In the wake of President Obama’s pronouncement that “we come to proclaim an end to the petty grievances and false promises, the recriminations and worn-out dogmas that for far too long have strangled our politics,” some of the greatest wielders of worn-out dogmas leapt on the bandwagon to declare that now is a time to lay aside radical ideologies and focus on concrete change in Washington. While I agree that far-right ideology is not what we need to effect change, since it is, by definition, conservative in nature, I’m curious as to what sort of progress we are supposed to make without progressive ideology. The call to timidity will be strong, and the temptation will be great to avoid the bold moves that this country needs to align reality with its vision of itself.

Nonetheless, I think that President Obama recognizes the difficulty of a large-scale progressive overhaul of American institutions, but his appeal to the somewhat forgotten American ideal of hard work in his inaugural address suggests that it is something that he intends to undertake. For those concerned that the man is full of empty promises, recognize that the only thing that is going to fulfill these promises is an appeal to progressive solutions and not a subtly veiled right-wing appeal to changing as little as possible. So what is there to be done?

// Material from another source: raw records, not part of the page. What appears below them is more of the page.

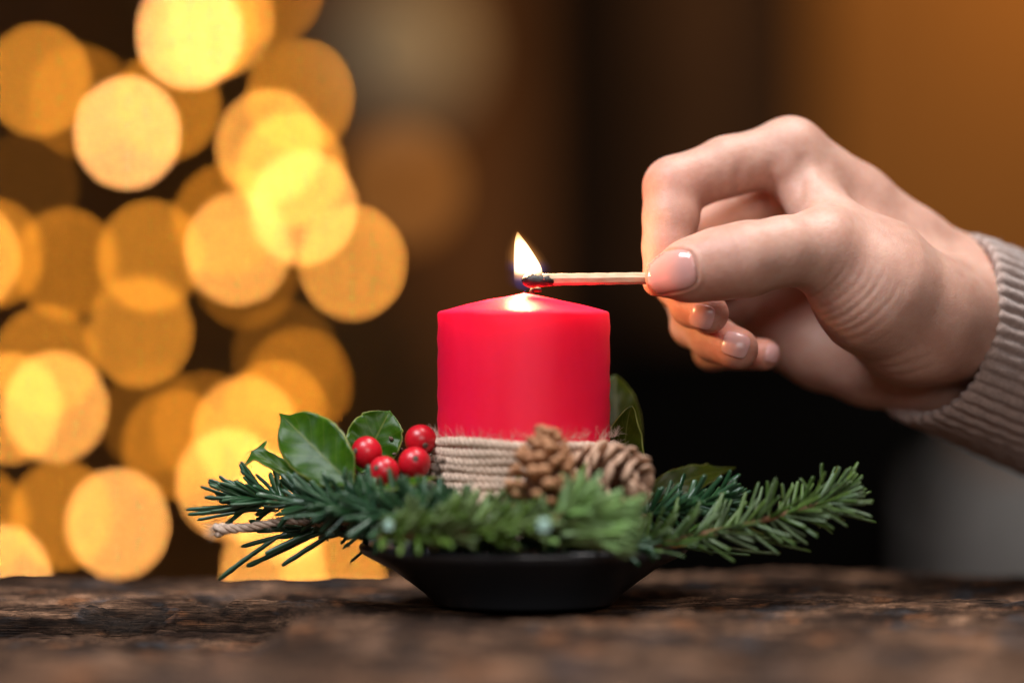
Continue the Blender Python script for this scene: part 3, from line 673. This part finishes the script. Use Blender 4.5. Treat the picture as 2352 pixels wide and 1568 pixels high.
for (px, py, y, r, nx, ny, sq) in ((842, 1039, -0.014, 35.5, -.75, -.15, 1.06), (882, 1083, -0.022, 35, -.55, -.35, 1.02), (966, 1010, -0.010, 36.5, .35, .35, .97), (952, 1063, -0.018, 37, .1, -.35, 1.0)):
    c = P(px, py, y); r = r / PPM; bm = bmesh.new(); bmesh.ops.create_uvsphere(bm, u_segments=32, v_segments=20, radius=r)
    for v in bm.verts:
        v.co.z *= sq; v.co *= 1 + 0.02 * vnoise(v.co.x * 300 + px, v.co.z * 300 + v.co.y * 200, 8)
    me = bpy.data.meshes.new('berry'); bm.to_mesh(me); bm.free()
    for p in me.polygons: p.use_smooth = True
    for v in me.vertices: v.co = v.co + c
    b = part('berry', me, M_BERRY, holly)
    d = Vector((nx, -1.0 if px != 842 else -0.8, -ny)).normalized(); q = d.to_track_quat('Z', 'Y')
    V, F = lathe([(0, -.0004), (0.0009, -.0003), (0.0010, 0.0001), (0.0006, 0.0003), (0.0003, 0.0001), (0, 0.0002)], 10)
    V = [c + d * r * 1.0 + q @ Vector(v) for v in V]; part('calyx', mesh_np('calyx', V, F), M_CAL, b)
    V, F = tube([c - d * r * 0.9, c - d * r * 1.4 + Vector((0.001, 0, -0.002)), P(930, 1120, -0.02)], 0.0006, 6); part('berry_stem', mesh_np('berry_stem', V, F), M_STEM, holly)
V, F = tube([Vector(p) for p in spline([tuple(P(760, 1150, -0.018)), tuple(P(840, 1125, -0.024)), tuple(P(920, 1125, -0.026)), tuple(P(1000, 1130, -0.028))], 20)], 0.0011, 8); part('stem', mesh_np('stem', V, F), M_STEM, holly)
# withered bud scales between the berries
for (bx, by, y0, nn_, sc) in ((908, 1030, 0.002, 10, .7), (985, 1240 - 0, -0.03, 0, 1), (1006, 1075, -0.03, 12, .9), (975, 1190 - 70, -0.03, 12, .8)):
    ps = []
    for i in range(nn_):
        c = P(bx + random.uniform(-12, 12) * sc, by + random.uniform(-26, 22) * sc, y0 + random.uniform(-.002, .002))
        d = Vector((random.uniform(-1, 1), random.uniform(-1, .2), random.uniform(-.2, 1))).normalized()
        ps.append(tube([c, c + d * 0.0012, c + d * 0.0024], [0.0005, 0.0009, 0.0001], 6))
    if ps:
        V, F = merge(ps); part('bud_or_glint', mesh_np('bud_or_glint', V, F), M_CAL, holly)

hr = thing('holly_sprig', 'olive holly sprig with a curled leaf behind the right edge of the candle', 'holly', P(1440, 1150, 0.02))
OV = [(0, .1), (.15, .6), (.4, 1.0), (.65, .98), (.82, .75), (.93, .42), (.98, .2), (1, .02)]
leaf(hr, P(1425, 1110, 0.030), P(1412, 862, 0.040), 62 / PPM, (0.1, -1, 0.1), M_OLIVE, -0.15, -0.03, (), OV)
leaf(hr, P(1452, 1125, 0.006), P(1450, 932, 0.000), 52 / PPM, (-0.25, -1, 0.1), M_OLIVE, 0.55, 0.02, (), [(0, .1), (.2, .6), (.45, 1.0), (.7, .8), (.86, .45), (.95, .25), (1, .06)], sidebend=-0.07)
leaf(hr, P(1462, 1150, 0.020), P(1690, 1074, 0.026), 36 / PPM, (0.1, -1.0, 0.6), M_OLIVE, 0.15, 0.08, ((.74, .25),), [(0, .1), (.15, .7), (.4, 1.0), (.6, .9), (.74, .55), (.85, .25), (.93, .14), (1, .03)])
V, F = tube([P(1400, 1190, 0.0), P(1450, 1150, 0.015), P(1470, 1120, 0.02)], 0.0012, 8); part('stem', mesh_np('stem', V, F), M_STEM, hr)

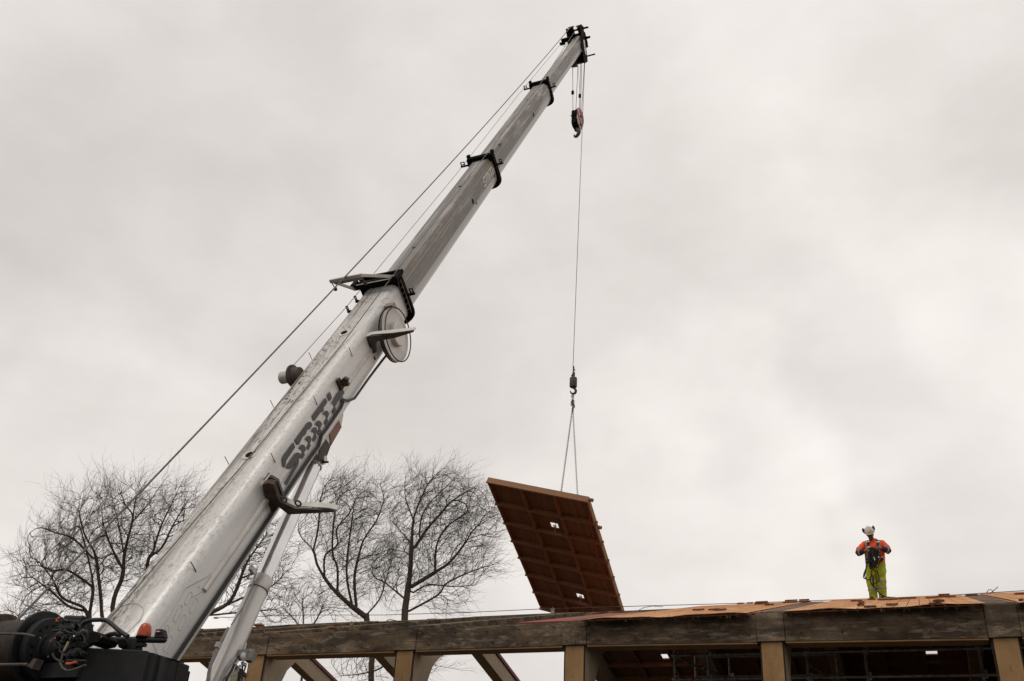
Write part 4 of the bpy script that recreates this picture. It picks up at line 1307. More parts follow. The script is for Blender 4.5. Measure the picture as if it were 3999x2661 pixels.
# near slope: decks with tile still on
n2_ = V * cn + Z * sn
npn = np.cross(A, n2_)
NL = (VR - VN) / cn
rt = random.Random(21)
for i in (5, 6, 7):
    u, u2 = frames[i] + .17, frames[i + 1] - .17
    o = W(0, VN, ZT + .005)
    mb = MB(); split_boards(mb, o, A, n2_, npn, u, u2, .15, NL - .1, .025, [])
    dk = mb.build('roof_deck', M['timber'], hall, HFm)
    joists('joist', dk, HFm, o, A, n2_, npn, u, u2, .2, NL - .2, 8, .10, 0, 'timber')
    xl = u + (.12 if i == 5 else .03); xr = u2 + (-.12 if i == 5 else .0)
    mb = MB(); tile_cover(mb, o + npn * .034, A, n2_, npn, frames[i] + (.15 if i == 5 else .23), frames[i + 1] - (.28 if i == 5 else .17), -.27, NL - .02, wav=.011, rnd=rt)
    mb.build('tile_covering', M['tile'], hall, HFm, angle=20)
    # splintered batten ends hanging under the eave
    mb = MB()
    for _ in range(26):
        x = rt.uniform(frames[i] + .2, frames[i + 1] - .25); L0 = rt.uniform(.01, .055)
        p = W(x, VN - .19 + rt.uniform(-.02, .05), ZT - .03)
        mb.box(p, A, V, unit(Z + A * rt.uniform(-.3, .3)), (-.006, .006), (-.006, .006), (-L0, .02))
    mb.build('batten_splinters', M['timber_edge'], hall, HFm)
    mb = MB(); mb.box(o, A, n2_, npn, (frames[i] + .2, frames[i + 1] - .25), (-.22, -.02), (.005, .024))
    mb.build('eaves_batten', M['timber'], hall, HFm)
# bare red sarking strips left beside two frames
def sark(x0, x1, L0, dz=.02):
    mb = MB(); o = W(0, VN + .02, ZT + dz)
    mb.box(o, A, n2_, npn, (x0, x1), (0, L0), (0, .02))
    mb.build('red_sarking', M['felt'], hall, HFm)
sark(frames[5] - 1.02, frames[5] + .14, NL * .55, .012)
# gable wall of grey boards under the far left end
mb = MB()
for kk in range(14):
    mb.box(np.zeros(3), A, V, Z, (-21.5, -21.4), (15.5, 31.2), (3.0 + .3 * kk, 3.0 + .3 * kk + .29)) if 3.0 + .3 * kk < 5.4 else None
mb.build('gable_boards', M['concrete'], hall, HFm)
# unseen dark walls and slab, added to darken the hall inside
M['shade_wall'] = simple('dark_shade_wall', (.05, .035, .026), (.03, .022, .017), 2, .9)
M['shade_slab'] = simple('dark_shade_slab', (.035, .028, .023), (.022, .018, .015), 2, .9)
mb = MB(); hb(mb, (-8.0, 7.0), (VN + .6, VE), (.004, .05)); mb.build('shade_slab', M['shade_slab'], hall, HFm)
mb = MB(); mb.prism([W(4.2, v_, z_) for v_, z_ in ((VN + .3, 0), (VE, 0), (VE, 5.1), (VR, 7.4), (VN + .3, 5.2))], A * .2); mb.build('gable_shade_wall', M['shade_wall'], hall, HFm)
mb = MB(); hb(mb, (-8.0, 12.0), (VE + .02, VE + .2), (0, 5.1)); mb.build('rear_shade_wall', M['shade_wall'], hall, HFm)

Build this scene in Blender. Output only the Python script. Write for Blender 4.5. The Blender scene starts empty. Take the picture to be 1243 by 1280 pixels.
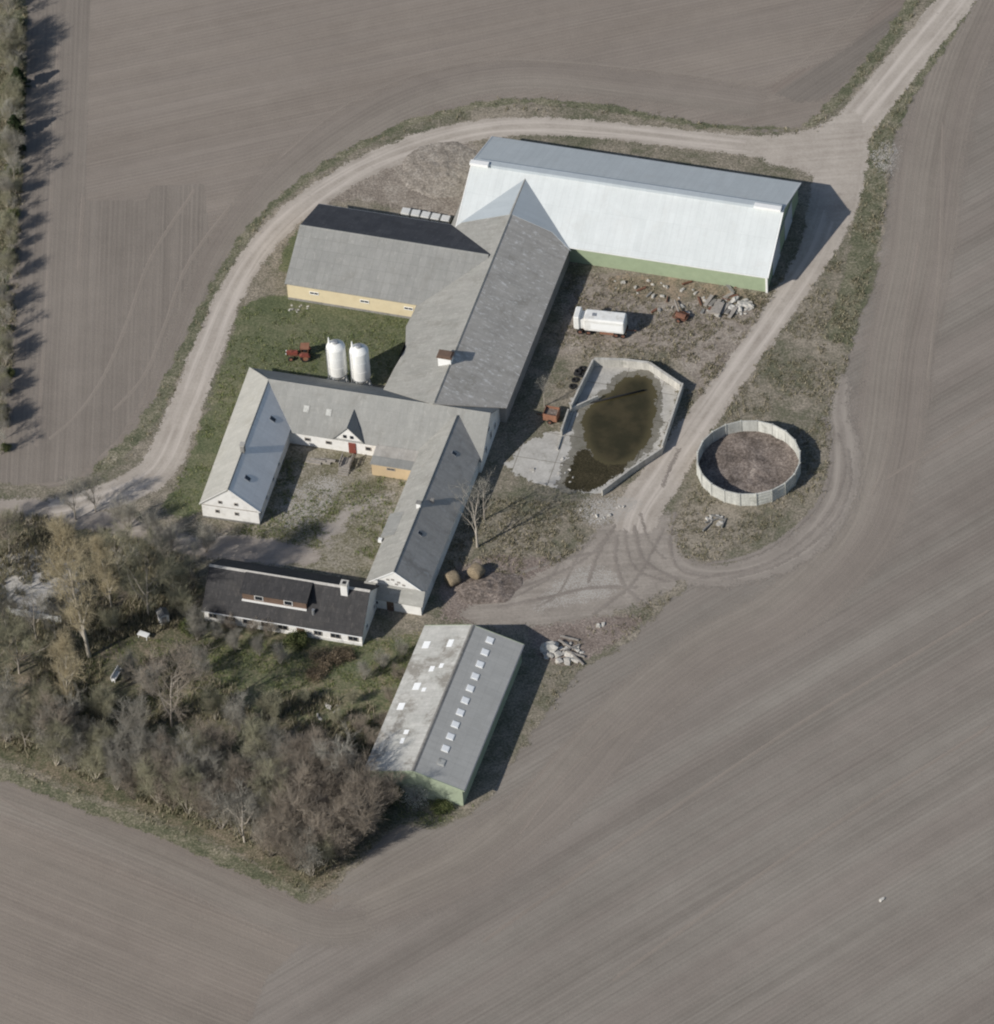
import bpy, bmesh, math, random
import numpy as np
from mathutils import Vector, Matrix, noise as mnoise
random.seed(7); RNG = np.random.default_rng(7)
R = math.radians
scene = bpy.context.scene
COL = scene.collection

# ---------------------------------------------------------------- camera
CX, CY, F, PXM = 621.5, 640.0, 8000.0, 9.0
EL, ROLL = R(46), R(4)
fw = Vector((0, math.cos(EL), -math.sin(EL)))
up0 = Vector((0, math.sin(EL), math.cos(EL))); rt0 = Vector((1, 0, 0))
RT = rt0*math.cos(ROLL) - up0*math.sin(ROLL)
UP = rt0*math.sin(ROLL) + up0*math.cos(ROLL)
CAM = -fw*(F/PXM)
def ray(px, py): return fw*F + RT*(px-CX) - UP*(py-CY)
def P(px, py, z=0.0):
    d = ray(px, py); t = (z-CAM.z)/d.z
    return CAM + d*t
def on_plane(px, py, p0, n):
    d = ray(px, py); t = (p0-CAM).dot(n)/d.dot(n)
    return CAM + d*t
cd = bpy.data.cameras.new('camera'); co = bpy.data.objects.new('camera', cd); COL.objects.link(co)
cd.sensor_fit = 'HORIZONTAL'; cd.sensor_width = 36; cd.lens = 36*F/1243
cd.clip_start = 5; cd.clip_end = 6000
m3 = Matrix((RT, UP, -fw)).transposed()
co.matrix_world = Matrix.Translation(CAM) @ m3.to_4x4()
scene.camera = co

# ---------------------------------------------------------------- light
SUN = Vector((-1.30, -0.815, 1.0)).normalized()
sun_el = math.asin(SUN.z); sun_az = math.atan2(SUN.x, SUN.y)
w = bpy.data.worlds.new('World'); scene.world = w; w.use_nodes = True
nt = w.node_tree; bg = nt.nodes['Background']
sky = nt.nodes.new('ShaderNodeTexSky'); sky.sky_type = 'NISHITA'; sky.sun_disc = False
sky.sun_elevation = sun_el; sky.sun_rotation = sun_az % (2*math.pi)
nt.links.new(sky.outputs[0], bg.inputs[0]); bg.inputs[1].default_value = 0.072
sl = bpy.data.lights.new('sun', 'SUN'); sl.energy = 3.6; sl.angle = R(0.6); sl.color = (1.0, 0.955, 0.89)
so = bpy.data.objects.new('sun', sl); COL.objects.link(so)
so.rotation_euler = SUN.to_track_quat('Z', 'Y').to_euler()
scene.view_settings.view_transform = 'Standard'; scene.view_settings.look = 'None'
scene.view_settings.exposure = 0.25; scene.view_settings.gamma = 1.0
scene.render.engine = 'CYCLES'
scene.cycles.pixel_filter_type = 'BLACKMAN_HARRIS'; scene.cycles.filter_width = 2.1
scene.cycles.max_bounces = 5; scene.cycles.transparent_max_bounces = 16

# ---------------------------------------------------------------- node helper
class NT:
    def __init__(s, name):
        s.m = bpy.data.materials.new(name); s.m.use_nodes = True
        s.t = s.m.node_tree; s.t.nodes.clear()
        s.out = s.t.nodes.new('ShaderNodeOutputMaterial')
    def node(s, typ, **kw):
        n = s.t.nodes.new(typ)
        for k, v in kw.items(): setattr(n, k, v)
        return n
    def set(s, sock, v):
        if isinstance(v, bpy.types.NodeSocket): s.t.links.new(v, sock)
        elif v is not None:
            if isinstance(v, (tuple, list)) and len(v) == 3 and sock.type == 'RGBA': v = (*v, 1)
            sock.default_value = v
    def pos(s): return s.node('ShaderNodeNewGeometry').outputs['Position']
    def obj(s): return s.node('ShaderNodeTexCoord').outputs['Object']
    def uv(s): return s.node('ShaderNodeTexCoord').outputs['UV']
    def island(s): return s.node('ShaderNodeNewGeometry').outputs['Random Per Island']
    def orand(s): return s.node('ShaderNodeObjectInfo').outputs['Random']
    def attr(s, nm): return s.node('ShaderNodeAttribute', attribute_name=nm).outputs['Fac']
    def mapv(s, vec, rot=0, scale=(1, 1, 1), loc=(0, 0, 0)):
        a = s.node('ShaderNodeMapping'); s.set(a.inputs[0], vec)
        if rot:
            a.inputs['Rotation'].default_value = (0, 0, rot)
            b = s.node('ShaderNodeMapping'); s.set(b.inputs[0], a.outputs[0]); a = b
        a.inputs['Scale'].default_value = scale; a.inputs['Location'].default_value = loc
        return a.outputs[0]
    def noise(s, vec, scale=1, detail=3, rough=.55, dist=0):
        n = s.node('ShaderNodeTexNoise'); s.set(n.inputs['Vector'], vec)
        n.inputs['Scale'].default_value = scale; n.inputs['Detail'].default_value = detail
        n.inputs['Roughness'].default_value = rough; n.inputs['Distortion'].default_value = dist
        return n.outputs[0]
    def math(s, op, a, b=0, c=None, clamp=False):
        n = s.node('ShaderNodeMath', operation=op, use_clamp=clamp)
        s.set(n.inputs[0], a); s.set(n.inputs[1], b)
        if c is not None: s.set(n.inputs[2], c)
        return n.outputs[0]
    def mix(s, f, a, b, blend='MIX'):
        n = s.node('ShaderNodeMix', data_type='RGBA', blend_type=blend)
        s.set(n.inputs[0], f); s.set(n.inputs[6], a); s.set(n.inputs[7], b)
        return n.outputs[2]
    def sstep(s, v, a, b, lo=0, hi=1):
        n = s.node('ShaderNodeMapRange', interpolation_type='SMOOTHSTEP')
        s.set(n.inputs[0], v); n.inputs[1].default_value = a; n.inputs[2].default_value = b
        n.inputs[3].default_value = lo; n.inputs[4].default_value = hi
        return n.outputs[0]
    def lin(s, v, a, b, lo=0, hi=1):
        n = s.node('ShaderNodeMapRange'); s.set(n.inputs[0], v)
        n.inputs[1].default_value = a; n.inputs[2].default_value = b
        n.inputs[3].default_value = lo; n.inputs[4].default_value = hi
        return n.outputs[0]
    def ramp(s, f, stops):
        n = s.node('ShaderNodeValToRGB'); e = n.color_ramp.elements
        while len(e) < len(stops): e.new(.5)
        for i, (p, c) in enumerate(stops):
            e[i].position = p; e[i].color = (*c, 1)
        s.set(n.inputs[0], f); return n.outputs[0]
    def scale(s, c, v):   # multiply colour by scalar
        n = s.node('ShaderNodeVectorMath', operation='SCALE'); s.set(n.inputs[0], c); s.set(n.inputs[3], v)
        return n.outputs[0]
    def bump(s, h, strength=.4, dist=.05):
        n = s.node('ShaderNodeBump'); n.inputs['Strength'].default_value = strength
        n.inputs['Distance'].default_value = dist; s.set(n.inputs['Height'], h); return n.outputs[0]
    def finish(s, color, rough=.85, metal=0, normal=None, alpha=None, spec=.3):
        b = s.node('ShaderNodeBsdfPrincipled')
        s.set(b.inputs['Base Color'], color); s.set(b.inputs['Roughness'], rough); s.set(b.inputs['Metallic'], metal)
        b.inputs['Specular IOR Level'].default_value = spec
        if normal is not None: s.set(b.inputs['Normal'], normal)
        o = b.outputs[0]
        if alpha is not None:
            t = s.node('ShaderNodeBsdfTransparent'); mx = s.node('ShaderNodeMixShader')
            s.set(mx.inputs[0], alpha); s.t.links.new(t.outputs[0], mx.inputs[1]); s.t.links.new(o, mx.inputs[2]); o = mx.outputs[0]
        s.t.links.new(o, s.out.inputs[0]); return s.m
    def edge_alpha(s, rag=1.2, soft=.5, nscale=.45, top=1.0):
        """ragged, stippled border: every point is either this cover or the one below"""
        e = s.attr('edge'); p = s.pos()
        n1 = s.math('SUBTRACT', s.noise(p, nscale, 5, .65), .5)
        n2 = s.math('SUBTRACT', s.noise(p, 3.1, 3, .8), .5)
        v = s.math('ADD', e, s.math('MULTIPLY', n1, rag*2.4)); v = s.math('ADD', v, s.math('MULTIPLY', n2, soft*3.2))
        a = s.math('GREATER_THAN', v, 0)
        if top < 1:
            q = s.math('ADD', s.math('MULTIPLY', s.noise(p, 4.3, 2, .7), .7), s.math('MULTIPLY', s.noise(p, .5, 3, .6), .3))
            a = s.math('MULTIPLY', a, s.math('LESS_THAN', q, .5+(top-.5)*.42))
        return a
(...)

Well, the first step is not to see the Obama presidency as the culmination of civil rights, but rather as an opportunity, unthinkable for the past eight years, to engage a president who is open to the radical idea of civil rights, a concept which, like the nation, has changed in the past 45 years. If we want to truly provide equal rights to all citizens, the places to begin are health care and education, not by casting aside these liberal ideals as a celebratory measure of the so-called end to civil rights.